Economists polled by Reuters had forecast housing starts falling to a rate of 1.365 million units. Economists hoped a recent sharp decline in mortgage rates in anticipation of the Federal Reserve resuming its interest rate-cutting cycle would revive the housing market.
The US central bank cut its benchmark overnight interest rate by a quarter-percentage-point to a range of 4 to 4.25 per cent on Wednesday, and projected a steady pace of reductions for the rest of 2025 to help the struggling labour market.
The Fed paused its policy easing cycle in January because of uncertainty over the inflationary impact of US President Donald Trump’s import tariffs.
Housing market in a slump
Stocks on Wall Street extended gains following the rate decision and summary of new economic projections from policymakers, with real estate shares rallying.
The US dollar slipped against a basket of currencies. The yield on the benchmark 10-year US Treasury note, which mortgage rates track, was little changed.

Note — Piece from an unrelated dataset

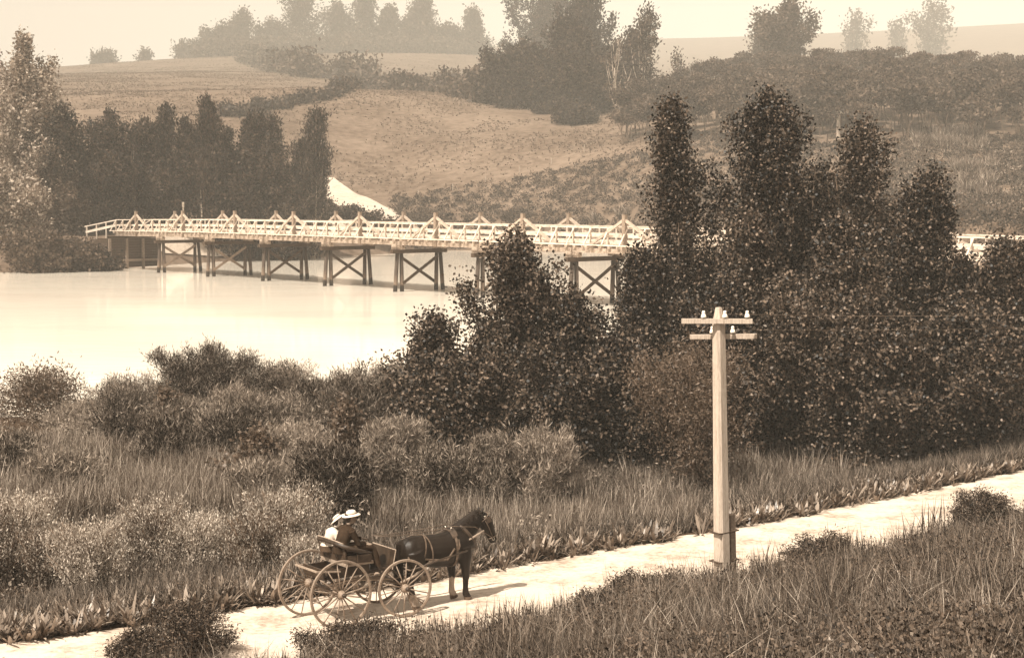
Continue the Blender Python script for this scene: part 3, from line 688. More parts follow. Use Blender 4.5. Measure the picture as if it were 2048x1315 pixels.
# low bushes along the far bank by the bridge
for i, (px, Y, ty, wp, lb) in enumerate([(60, 196, 465, 140, 'leftmost low bush along the far water edge'), (140, 199, 478, 120, 'pale low bush on the bank left of the abutment'), (195, 201, 500, 90, 'rounded bush touching the bridge abutment'),
     (600, 262, 410, 90, 'low bush below the double poplar'), (640, 268, 398, 70, 'low bush at the left side of the far road'), (700, 274, 418, 60, 'small dark bush before the far road'), (735, 268, 428, 70, 'flat dark bush above the bridge rail by the far road')]):
    far_tree(px, Y, ty, wp, name='bank_bush', label=lb, cat='bush', seed=600 + i, nleaf=4500, shape='round', lsize=.42, sig=.4, clus=14, mat='scrub' if i > 1 else 'leaf_far_mid', group='low bushes on the far bank')
# poplars and rounded trees on the hill, middle of the view
mid = [
 (1040, 430, 85, 120, 'rounded hillside tree at the left of the tall hillside group', 'round', 12000, 'bark', 1.0),
 (1050, 425, 110, 110, 'low rounded hillside tree under the left one, beside the gate', 'round', 9000, 'bark', 1.0),
 (1085, 470, -60, 140, 'tall hazy hillside tree running out of the top of the view', 'round', 12000, 'bark', 1.0),
 (1140, 430, 40, 110, 'dense tall hillside tree in the middle of the group', 'column', 12000, 'bark', .9),
 (1180, 405, 90, 160, 'largest dense hillside tree reaching down to the scrub', 'round', 16000, 'bark', .9),
 (1170, 440, -30, 120, 'hazy high crown behind the largest hillside tree', 'column', 10000, 'bark', 1.0),
 (1232, 378, 65, 75, 'white-stemmed hillside poplar with bare pale limbs', 'poplar', 500, 'pale_bark', .9),
 (1285, 385, 15, 78, 'slim hillside poplar with a pale stem, right of the group', 'poplar', 2200, 'pale_bark', .9),
 (1262, 405, 60, 60, 'hazy poplar between the two pale-stemmed ones', 'poplar', 4500, 'bark', .9),
 (1328, 380, 165, 40, 'small dark pointed tree between the poplar and the wood', 'cone', 2500, 'bark', .8),
 (1352, 430, 105, 45, 'thin pale dead-looking tree before the hazy ridge', 'poplar', 700, 'pale_bark', .8),
 (1150, 385, 215, 90, 'low dark hillside tree at the foot of the group', 'round', 5000, 'bark', .9),
 (1100, 410, 225, 60, 'low bush tree right of the gate', 'round', 2500, 'bark', .9),
]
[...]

The housing market has been in a prolonged slump following the Fed’s aggressive rate hikes to combat inflation. The relief from easing mortgage rates is, however, likely to be limited by tepid job gains and rising unemployment as companies hold off on hiring because of an uncertain economic outlook.
Falling new house prices and shortages of construction workers as the Trump administration rounds up undocumented immigrants could also constrain home-building.
The rate on the popular 30-year mortgage dropped to an 11-month low of 6.35 per cent last week from around 7.04 per cent in mid-January, data from mortgage finance agency Freddie Mac showed.
Permits for future single-family home-building decreased 2.2 per cent to a rate of 856,000 units, the lowest level since March 2023. Single-family building permits dropped in the south, north-east and west. They rose in the mid-west.
A National Association of Home Builders survey on Tuesday showed sentiment among home-builders remained subdued in September, though expectations for higher sales over the next six months improved. Builders are increasingly cutting prices and offering other incentives to reduce the inventory bloat.
The number of single-family houses approved for construction that were yet to be started slipped 1.5 per cent to 133,000 units. The completions rate for that housing segment surged 6.7 per cent to 1.09 million. The inventory of single-family housing under construction fell 2.1 per cent to a rate of 611,000 units, the lowest level since January 2021.
Building permits for multifamily housing units plunged 6.7 per cent to a rate of 403,000 units. Overall building permits decreased 3.7 per cent to a rate of 1.312 million units, the lowest level since May 2020. Residential construction contracted in the first half of the year, and is expected to again subtract from gross domestic product in the third quarter.
“Consumers’ low confidence and heightened concerns about job security represent ongoing headwinds to demand,” said Samuel Tombs, chief US economist at Pantheon Macroeconomics. “We expect residential investment to remain a drag on GDP growth at least until mid-2026.”